__Provided data__.
'''

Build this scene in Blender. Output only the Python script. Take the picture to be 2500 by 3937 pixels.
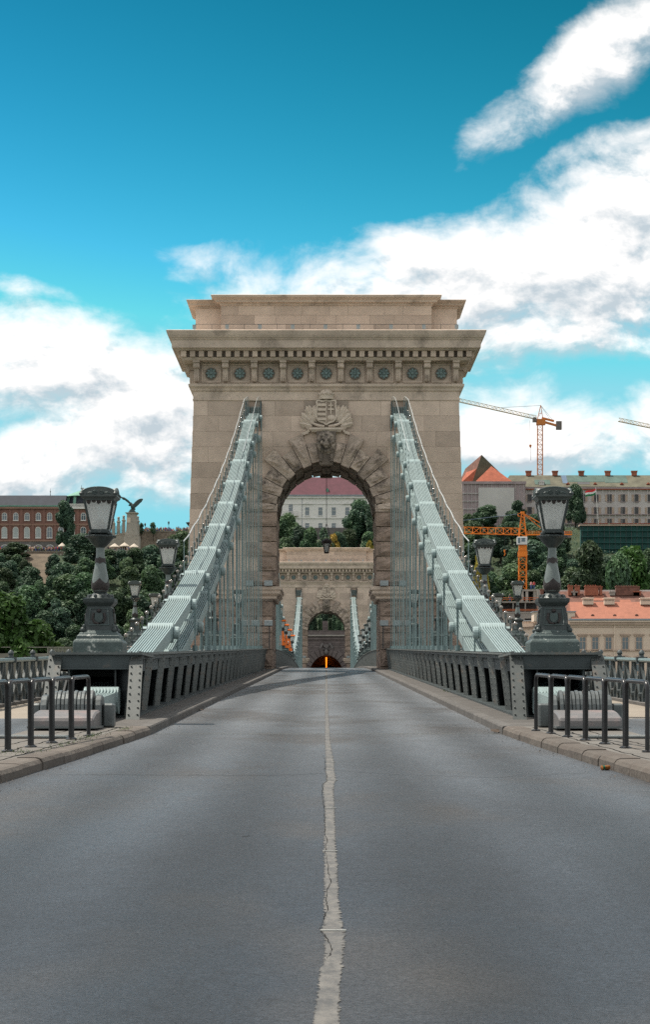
import bpy, bmesh, math, random
from mathutils import Vector, Matrix
R = math.radians
rnd = random.Random(11)
scene = bpy.context.scene
for o in list(bpy.data.objects):
    bpy.data.objects.remove(o)

# ------------------------------------------------------------------ survey
# lens in units of the full-size photograph; world: y runs along the bridge, z up
F, CX, HY, ZC = 7700.0, 1255.0, 2697.0, 1.55

def at(px, py, d):
    return Vector(((px - CX) * d / F, d, ZC + (HY - py) * d / F))

# ------------------------------------------------------------------ camera
cam_data = bpy.data.cameras.new('camera')
cam = bpy.data.objects.new('camera', cam_data)
scene.collection.objects.link(cam)
cam.location = (0, 0, ZC)
cam.rotation_euler = (R(90), 0, 0)
cam_data.sensor_fit = 'VERTICAL'
cam_data.sensor_height = 36.0
cam_data.lens = F / 3937.0 * 36.0
cam_data.shift_x = -5.0 / 3937.0
cam_data.shift_y = (HY - 1968.5) / 3937.0
cam_data.clip_start = 0.1
cam_data.clip_end = 6000
scene.camera = cam

# ------------------------------------------------------------------ light and exposure
SUN = Vector((-0.42, 0.13, 1.0)).normalized()       # towards the sun
sun_data = bpy.data.lights.new('sun', 'SUN')
sun_data.energy = 3.4
sun_data.angle = R(0.55)
sun_data.color = (1.0, 0.93, 0.82)
sun = bpy.data.objects.new('sun', sun_data)
sun.rotation_euler = (-SUN).to_track_quat('-Z', 'Y').to_euler()
sun.location = (-60, 0, 90)
scene.collection.objects.link(sun)
vs = scene.view_settings
vs.view_transform = 'Standard'
vs.look = 'None'
vs.gamma = 1.0
vs.use_curve_mapping = False
vs.exposure = 0.8
scene.cycles.max_bounces = 5
scene.cycles.diffuse_bounces = 3
scene.cycles.glossy_bounces = 2
scene.cycles.transmission_bounces = 4
scene.cycles.transparent_max_bounces = 6
scene.cycles.use_denoising = False

world = bpy.data.worlds.new('World')
scene.world = world
world.use_nodes = True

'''

__Aim of the exercise__.
All of the data above should be quoted exactly, except for the pictures.

__Task output__.
Build this scene in Blender. Output only the Python script. Take the picture to be 2500 by 3937 pixels.
import bpy, bmesh, math, random
from mathutils import Vector, Matrix
R = math.radians
rnd = random.Random(11)
scene = bpy.context.scene
for o in list(bpy.data.objects):
    bpy.data.objects.remove(o)

# ------------------------------------------------------------------ survey
# lens in units of the full-size photograph; world: y runs along the bridge, z up
F, CX, HY, ZC = 7700.0, 1255.0, 2697.0, 1.55

def at(px, py, d):
    return Vector(((px - CX) * d / F, d, ZC + (HY - py) * d / F))

# ------------------------------------------------------------------ camera
cam_data = bpy.data.cameras.new('camera')
cam = bpy.data.objects.new('camera', cam_data)
scene.collection.objects.link(cam)
cam.location = (0, 0, ZC)
cam.rotation_euler = (R(90), 0, 0)
cam_data.sensor_fit = 'VERTICAL'
cam_data.sensor_height = 36.0
cam_data.lens = F / 3937.0 * 36.0
cam_data.shift_x = -5.0 / 3937.0
cam_data.shift_y = (HY - 1968.5) / 3937.0
cam_data.clip_start = 0.1
cam_data.clip_end = 6000
scene.camera = cam

# ------------------------------------------------------------------ light and exposure
SUN = Vector((-0.42, 0.13, 1.0)).normalized()       # towards the sun
sun_data = bpy.data.lights.new('sun', 'SUN')
sun_data.energy = 3.4
sun_data.angle = R(0.55)
sun_data.color = (1.0, 0.93, 0.82)
sun = bpy.data.objects.new('sun', sun_data)
sun.rotation_euler = (-SUN).to_track_quat('-Z', 'Y').to_euler()
sun.location = (-60, 0, 90)
scene.collection.objects.link(sun)
vs = scene.view_settings
vs.view_transform = 'Standard'
vs.look = 'None'
vs.gamma = 1.0
vs.use_curve_mapping = False
vs.exposure = 0.8
scene.cycles.max_bounces = 5
scene.cycles.diffuse_bounces = 3
scene.cycles.glossy_bounces = 2
scene.cycles.transmission_bounces = 4
scene.cycles.transparent_max_bounces = 6
scene.cycles.use_denoising = False

world = bpy.data.worlds.new('World')
scene.world = world
world.use_nodes = True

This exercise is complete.